*Stated goal*. Below are entries. Reproduce exactly the lines between the line holding "Model this scene" and the line holding "return u*t, Y, CAMH+b*t", inclusive, and only those.

*Data for this task*.
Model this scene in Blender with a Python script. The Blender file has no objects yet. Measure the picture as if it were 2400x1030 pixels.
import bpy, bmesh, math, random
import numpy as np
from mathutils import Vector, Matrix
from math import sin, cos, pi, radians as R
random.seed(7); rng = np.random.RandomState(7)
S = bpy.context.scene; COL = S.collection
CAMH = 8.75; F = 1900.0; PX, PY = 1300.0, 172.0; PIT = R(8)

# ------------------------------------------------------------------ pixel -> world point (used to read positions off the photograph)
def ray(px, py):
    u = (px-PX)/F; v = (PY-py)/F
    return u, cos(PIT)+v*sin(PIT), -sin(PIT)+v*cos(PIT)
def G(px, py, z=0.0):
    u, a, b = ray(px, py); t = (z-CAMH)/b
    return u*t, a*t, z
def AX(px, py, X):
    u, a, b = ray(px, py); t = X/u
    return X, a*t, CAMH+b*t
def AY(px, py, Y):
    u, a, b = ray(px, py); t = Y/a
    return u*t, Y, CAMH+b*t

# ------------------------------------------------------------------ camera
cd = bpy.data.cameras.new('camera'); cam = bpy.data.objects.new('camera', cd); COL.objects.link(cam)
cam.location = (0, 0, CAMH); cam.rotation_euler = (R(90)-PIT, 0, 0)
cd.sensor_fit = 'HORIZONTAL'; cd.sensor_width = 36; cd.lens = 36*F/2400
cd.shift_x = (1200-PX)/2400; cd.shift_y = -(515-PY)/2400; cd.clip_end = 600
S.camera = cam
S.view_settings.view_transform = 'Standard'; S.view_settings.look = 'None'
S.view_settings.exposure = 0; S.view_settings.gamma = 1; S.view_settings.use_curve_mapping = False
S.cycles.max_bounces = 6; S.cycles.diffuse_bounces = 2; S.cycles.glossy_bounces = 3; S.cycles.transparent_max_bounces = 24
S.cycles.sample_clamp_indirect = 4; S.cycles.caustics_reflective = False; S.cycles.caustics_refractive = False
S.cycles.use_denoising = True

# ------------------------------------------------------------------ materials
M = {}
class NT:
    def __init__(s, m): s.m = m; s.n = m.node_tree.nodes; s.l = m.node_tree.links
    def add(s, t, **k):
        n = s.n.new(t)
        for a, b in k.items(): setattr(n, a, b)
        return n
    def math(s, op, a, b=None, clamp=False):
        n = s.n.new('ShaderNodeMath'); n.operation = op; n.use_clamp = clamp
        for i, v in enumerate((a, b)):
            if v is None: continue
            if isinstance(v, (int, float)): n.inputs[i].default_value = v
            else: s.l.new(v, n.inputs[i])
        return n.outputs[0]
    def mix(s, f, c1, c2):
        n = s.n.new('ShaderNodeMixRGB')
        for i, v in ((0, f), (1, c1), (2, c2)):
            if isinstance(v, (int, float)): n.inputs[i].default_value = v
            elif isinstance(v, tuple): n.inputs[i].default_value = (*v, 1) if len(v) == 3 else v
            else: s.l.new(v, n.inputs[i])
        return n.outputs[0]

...

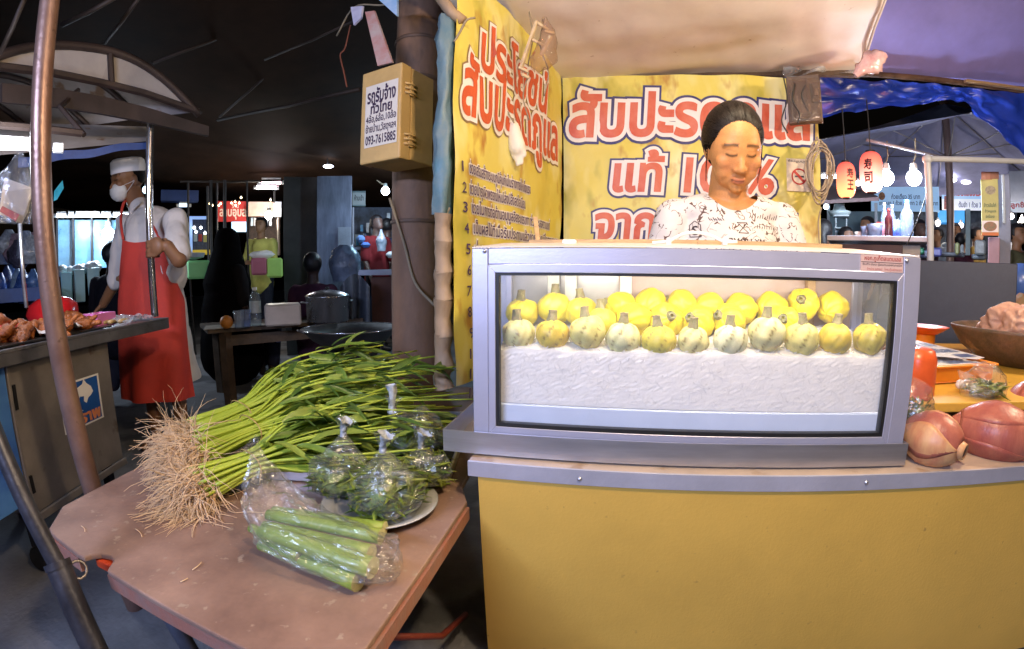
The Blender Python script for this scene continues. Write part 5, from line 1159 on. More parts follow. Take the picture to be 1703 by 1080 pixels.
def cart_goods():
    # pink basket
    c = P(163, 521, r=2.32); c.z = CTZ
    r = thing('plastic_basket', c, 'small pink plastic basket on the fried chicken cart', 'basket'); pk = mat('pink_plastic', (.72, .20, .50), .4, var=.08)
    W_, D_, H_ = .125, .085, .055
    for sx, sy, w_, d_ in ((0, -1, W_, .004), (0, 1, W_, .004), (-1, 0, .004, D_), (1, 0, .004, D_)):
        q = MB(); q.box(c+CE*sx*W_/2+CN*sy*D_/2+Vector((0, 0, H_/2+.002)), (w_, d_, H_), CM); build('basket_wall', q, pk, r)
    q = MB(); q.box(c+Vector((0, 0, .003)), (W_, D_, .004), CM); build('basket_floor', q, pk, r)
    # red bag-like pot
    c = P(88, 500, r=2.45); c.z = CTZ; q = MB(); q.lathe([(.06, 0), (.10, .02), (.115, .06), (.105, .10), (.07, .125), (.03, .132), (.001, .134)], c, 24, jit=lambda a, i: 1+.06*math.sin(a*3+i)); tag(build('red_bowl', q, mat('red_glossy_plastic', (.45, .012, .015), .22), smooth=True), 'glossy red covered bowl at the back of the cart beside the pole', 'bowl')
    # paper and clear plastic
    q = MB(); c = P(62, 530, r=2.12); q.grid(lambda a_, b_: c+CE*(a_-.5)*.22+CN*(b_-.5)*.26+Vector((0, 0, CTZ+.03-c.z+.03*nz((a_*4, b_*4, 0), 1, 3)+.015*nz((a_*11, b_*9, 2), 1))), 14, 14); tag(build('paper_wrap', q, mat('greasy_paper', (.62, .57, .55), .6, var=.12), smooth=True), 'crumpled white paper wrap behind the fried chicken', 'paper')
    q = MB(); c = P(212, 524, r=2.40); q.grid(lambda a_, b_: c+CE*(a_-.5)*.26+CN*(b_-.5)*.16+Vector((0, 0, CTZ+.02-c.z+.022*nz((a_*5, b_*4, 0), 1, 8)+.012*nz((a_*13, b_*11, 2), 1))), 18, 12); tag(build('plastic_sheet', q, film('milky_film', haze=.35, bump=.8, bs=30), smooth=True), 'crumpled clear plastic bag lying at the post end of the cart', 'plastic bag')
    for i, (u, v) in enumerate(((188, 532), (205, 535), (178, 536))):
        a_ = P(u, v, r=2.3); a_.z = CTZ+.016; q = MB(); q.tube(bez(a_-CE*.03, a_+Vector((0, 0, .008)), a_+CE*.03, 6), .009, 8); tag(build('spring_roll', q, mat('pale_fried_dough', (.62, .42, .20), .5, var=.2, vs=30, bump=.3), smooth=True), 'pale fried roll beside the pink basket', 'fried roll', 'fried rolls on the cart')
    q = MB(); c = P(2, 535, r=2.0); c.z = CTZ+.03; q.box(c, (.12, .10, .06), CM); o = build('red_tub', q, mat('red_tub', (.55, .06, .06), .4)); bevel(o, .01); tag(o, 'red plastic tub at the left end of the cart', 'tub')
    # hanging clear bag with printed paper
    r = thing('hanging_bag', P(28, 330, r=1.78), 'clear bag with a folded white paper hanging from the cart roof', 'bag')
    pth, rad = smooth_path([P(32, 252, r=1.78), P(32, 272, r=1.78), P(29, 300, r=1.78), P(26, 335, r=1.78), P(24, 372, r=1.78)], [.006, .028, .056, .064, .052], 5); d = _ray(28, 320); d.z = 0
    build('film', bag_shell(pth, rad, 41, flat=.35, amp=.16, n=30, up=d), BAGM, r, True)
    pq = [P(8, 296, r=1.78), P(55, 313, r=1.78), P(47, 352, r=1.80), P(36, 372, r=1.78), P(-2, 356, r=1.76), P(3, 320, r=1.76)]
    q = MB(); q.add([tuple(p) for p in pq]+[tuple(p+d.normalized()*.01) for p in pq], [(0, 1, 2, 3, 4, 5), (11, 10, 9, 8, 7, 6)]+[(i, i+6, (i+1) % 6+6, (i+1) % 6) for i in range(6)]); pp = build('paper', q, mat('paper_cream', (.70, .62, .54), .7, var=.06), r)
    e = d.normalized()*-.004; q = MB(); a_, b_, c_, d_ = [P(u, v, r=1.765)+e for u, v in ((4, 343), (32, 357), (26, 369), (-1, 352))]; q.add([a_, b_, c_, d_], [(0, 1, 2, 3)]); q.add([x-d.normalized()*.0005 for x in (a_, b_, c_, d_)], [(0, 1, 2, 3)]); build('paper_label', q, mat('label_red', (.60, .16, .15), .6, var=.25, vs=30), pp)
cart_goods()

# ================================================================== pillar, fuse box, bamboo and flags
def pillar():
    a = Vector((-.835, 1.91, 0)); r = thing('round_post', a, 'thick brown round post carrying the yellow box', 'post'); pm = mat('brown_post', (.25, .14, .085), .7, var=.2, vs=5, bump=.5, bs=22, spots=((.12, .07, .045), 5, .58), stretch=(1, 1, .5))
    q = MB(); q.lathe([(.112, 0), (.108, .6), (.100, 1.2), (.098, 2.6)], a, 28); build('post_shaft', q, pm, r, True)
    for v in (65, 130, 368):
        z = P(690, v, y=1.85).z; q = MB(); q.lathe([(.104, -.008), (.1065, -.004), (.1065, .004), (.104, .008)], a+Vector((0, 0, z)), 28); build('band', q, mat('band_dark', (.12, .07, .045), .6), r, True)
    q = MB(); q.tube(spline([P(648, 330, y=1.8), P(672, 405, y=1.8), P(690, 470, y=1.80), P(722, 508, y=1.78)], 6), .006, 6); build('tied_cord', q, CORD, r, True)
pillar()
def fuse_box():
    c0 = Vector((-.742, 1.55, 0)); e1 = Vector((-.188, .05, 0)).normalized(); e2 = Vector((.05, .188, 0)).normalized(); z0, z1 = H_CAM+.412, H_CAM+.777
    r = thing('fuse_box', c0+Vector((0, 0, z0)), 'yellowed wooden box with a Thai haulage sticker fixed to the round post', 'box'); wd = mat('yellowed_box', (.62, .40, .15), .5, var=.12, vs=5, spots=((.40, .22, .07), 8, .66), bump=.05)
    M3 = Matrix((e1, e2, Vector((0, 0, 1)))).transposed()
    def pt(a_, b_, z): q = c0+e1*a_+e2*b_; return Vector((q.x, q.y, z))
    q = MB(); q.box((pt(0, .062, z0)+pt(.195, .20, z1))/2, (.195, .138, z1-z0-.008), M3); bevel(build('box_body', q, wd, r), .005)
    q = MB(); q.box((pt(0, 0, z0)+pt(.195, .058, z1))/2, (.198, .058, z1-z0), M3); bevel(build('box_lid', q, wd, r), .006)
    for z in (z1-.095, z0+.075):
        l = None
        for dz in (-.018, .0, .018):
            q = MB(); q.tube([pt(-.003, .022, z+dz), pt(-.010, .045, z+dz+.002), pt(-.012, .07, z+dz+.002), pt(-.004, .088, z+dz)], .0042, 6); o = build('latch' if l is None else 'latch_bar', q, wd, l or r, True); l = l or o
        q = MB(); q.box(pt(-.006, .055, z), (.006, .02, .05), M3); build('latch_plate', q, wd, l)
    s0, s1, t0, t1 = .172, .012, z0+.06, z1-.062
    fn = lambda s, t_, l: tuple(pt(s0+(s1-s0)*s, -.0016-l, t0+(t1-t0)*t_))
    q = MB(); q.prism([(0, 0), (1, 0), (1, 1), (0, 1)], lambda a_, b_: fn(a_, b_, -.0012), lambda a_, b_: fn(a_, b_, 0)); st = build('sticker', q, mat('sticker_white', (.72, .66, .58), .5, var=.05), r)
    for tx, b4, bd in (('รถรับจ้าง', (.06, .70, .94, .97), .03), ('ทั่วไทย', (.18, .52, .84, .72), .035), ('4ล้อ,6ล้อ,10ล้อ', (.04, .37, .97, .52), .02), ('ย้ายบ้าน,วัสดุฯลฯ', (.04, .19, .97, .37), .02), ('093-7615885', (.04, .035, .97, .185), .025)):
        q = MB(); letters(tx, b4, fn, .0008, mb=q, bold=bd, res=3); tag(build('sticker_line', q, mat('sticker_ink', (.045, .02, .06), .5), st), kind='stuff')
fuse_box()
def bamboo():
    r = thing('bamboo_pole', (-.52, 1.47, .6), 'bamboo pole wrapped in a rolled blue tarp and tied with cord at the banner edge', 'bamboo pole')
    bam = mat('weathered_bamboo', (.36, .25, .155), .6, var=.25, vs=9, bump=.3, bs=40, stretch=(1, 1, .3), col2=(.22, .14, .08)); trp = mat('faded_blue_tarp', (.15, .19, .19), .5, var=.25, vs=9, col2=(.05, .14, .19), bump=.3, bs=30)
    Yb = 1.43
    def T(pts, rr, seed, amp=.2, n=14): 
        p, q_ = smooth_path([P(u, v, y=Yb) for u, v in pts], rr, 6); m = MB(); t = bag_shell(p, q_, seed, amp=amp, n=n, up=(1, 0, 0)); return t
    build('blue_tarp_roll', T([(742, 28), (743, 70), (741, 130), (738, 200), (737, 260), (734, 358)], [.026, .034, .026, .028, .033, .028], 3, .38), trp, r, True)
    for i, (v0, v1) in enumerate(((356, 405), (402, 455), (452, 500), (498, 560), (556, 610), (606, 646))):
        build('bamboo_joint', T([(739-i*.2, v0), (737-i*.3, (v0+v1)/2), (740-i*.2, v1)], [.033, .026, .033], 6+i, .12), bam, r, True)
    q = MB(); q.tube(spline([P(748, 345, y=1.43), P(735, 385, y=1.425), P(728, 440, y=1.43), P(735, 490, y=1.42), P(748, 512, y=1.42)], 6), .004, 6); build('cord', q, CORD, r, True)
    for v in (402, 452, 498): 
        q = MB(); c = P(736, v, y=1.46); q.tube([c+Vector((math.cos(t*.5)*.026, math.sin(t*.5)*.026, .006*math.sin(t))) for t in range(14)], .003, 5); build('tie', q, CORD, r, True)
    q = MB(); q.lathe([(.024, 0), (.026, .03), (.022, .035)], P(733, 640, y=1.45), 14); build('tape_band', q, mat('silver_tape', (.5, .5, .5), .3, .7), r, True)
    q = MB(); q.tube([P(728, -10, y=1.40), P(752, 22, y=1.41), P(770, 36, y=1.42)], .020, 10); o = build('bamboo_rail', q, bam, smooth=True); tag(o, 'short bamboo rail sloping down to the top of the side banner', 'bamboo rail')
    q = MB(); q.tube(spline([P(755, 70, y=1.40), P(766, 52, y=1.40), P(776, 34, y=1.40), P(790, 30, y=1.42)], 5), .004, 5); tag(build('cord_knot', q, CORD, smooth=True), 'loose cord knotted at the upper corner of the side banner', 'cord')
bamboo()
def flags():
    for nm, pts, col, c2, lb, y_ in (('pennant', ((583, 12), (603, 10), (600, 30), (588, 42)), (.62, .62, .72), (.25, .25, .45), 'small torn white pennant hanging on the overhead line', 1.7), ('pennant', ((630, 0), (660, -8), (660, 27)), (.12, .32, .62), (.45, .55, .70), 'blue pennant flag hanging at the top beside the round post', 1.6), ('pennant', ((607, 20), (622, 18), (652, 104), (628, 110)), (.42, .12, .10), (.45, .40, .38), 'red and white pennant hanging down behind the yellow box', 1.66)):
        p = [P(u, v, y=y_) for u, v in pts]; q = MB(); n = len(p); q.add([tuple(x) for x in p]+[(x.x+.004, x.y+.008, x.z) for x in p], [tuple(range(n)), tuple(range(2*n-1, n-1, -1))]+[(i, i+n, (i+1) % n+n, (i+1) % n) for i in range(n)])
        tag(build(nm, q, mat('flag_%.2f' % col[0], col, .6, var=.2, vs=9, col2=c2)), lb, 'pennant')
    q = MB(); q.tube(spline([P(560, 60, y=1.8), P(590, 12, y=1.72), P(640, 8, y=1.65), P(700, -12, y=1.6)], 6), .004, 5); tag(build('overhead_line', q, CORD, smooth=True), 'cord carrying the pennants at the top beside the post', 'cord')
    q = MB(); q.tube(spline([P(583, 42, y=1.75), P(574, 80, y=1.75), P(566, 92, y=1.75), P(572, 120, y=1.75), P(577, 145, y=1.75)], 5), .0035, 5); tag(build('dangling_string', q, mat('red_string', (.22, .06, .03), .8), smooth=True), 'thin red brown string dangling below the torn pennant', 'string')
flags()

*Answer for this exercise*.
Model this scene in Blender with a Python script. The Blender file has no objects yet. Measure the picture as if it were 2400x1030 pixels.
import bpy, bmesh, math, random
import numpy as np
from mathutils import Vector, Matrix
from math import sin, cos, pi, radians as R
random.seed(7); rng = np.random.RandomState(7)
S = bpy.context.scene; COL = S.collection
CAMH = 8.75; F = 1900.0; PX, PY = 1300.0, 172.0; PIT = R(8)

# ------------------------------------------------------------------ pixel -> world point (used to read positions off the photograph)
def ray(px, py):
    u = (px-PX)/F; v = (PY-py)/F
    return u, cos(PIT)+v*sin(PIT), -sin(PIT)+v*cos(PIT)
def G(px, py, z=0.0):
    u, a, b = ray(px, py); t = (z-CAMH)/b
    return u*t, a*t, z
def AX(px, py, X):
    u, a, b = ray(px, py); t = X/u
    return X, a*t, CAMH+b*t
def AY(px, py, Y):
    u, a, b = ray(px, py); t = Y/a
    return u*t, Y, CAMH+b*t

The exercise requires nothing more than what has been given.